Prime Minister Scott Morrison has vowed to protect industry from “punishing” climate change taxes as the government sets a tentative net-zero target of 2050.
Just days away from a global climate summit, to be chaired by U.S. President Joe Biden, Morrison said Australia would chart its “own course” on how to transition to renewable energy, noting that the key was to change the energy mix over the next 30 years.
“It will be achieved by the pioneering entrepreneurialism and innovation of Australia’s industrial workhorses, farmers and scientists,” he added.
“We’re not going to achieve net zero in the cafes, dinner parties and wine bars of our inner cities,” the prime minister noted, pointing out the competing priorities between inner-city and regional voters.
“It will be won in places like the Pilbara, the Hunter, Gladstone, Portland, Whyalla, Bell Bay, the Riverina. In the factories of our regional towns and outer suburbs.”
As an example, the prime minister pointed to early work being conducted by AGL and Idemitsu Australia on developing a hydro energy storage facility in a former coal mine in the upper Hunter region.
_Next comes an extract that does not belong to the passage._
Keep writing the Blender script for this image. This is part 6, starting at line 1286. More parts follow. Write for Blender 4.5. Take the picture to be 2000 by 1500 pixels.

Deregulation was also a focus of the government, with the removal of compliance burdens estimated to save businesses, individuals, and non-profits around $430 million annually.
Federal Opposition Leader Anthony Albanese responded to the prime minister’s speech saying Australia could not have a “technological misadventure” with renewable energy development.
Gigi Foster, professor of economics at the University of New South Wales (NSW) said the government should only intervene in the energy market in the short-term.
“In terms of long-run goals, a sustainable solution for energy is one that will survive in the open market, in the absence of government intervention, once it is established,” she told The Epoch Times.
Biden is urging attendees to use the Summit to outline their contributions to addressing climate change.
Factors including Democrat control of Congress, affordable energy supply guaranteed by the shale gas boom, and gradual reductions in U.S. carbon emissions since the early 2000s, all give Biden a platform to expand his climate change policy.
“As the world’s largest coal exporter, Australia stands to lose from American pressure on other countries to stop building new coal-fired power plants,” Babones noted.
Foster meanwhile, doubted the Summit would be a “watershed moment.”
“The ‘dismal’ prediction of economics is that in the vast majority of cases, opportunities for material gain trump moral suasion,” she said, noting that nations would likely fall back on tried-and-true methods of address environmental concerns.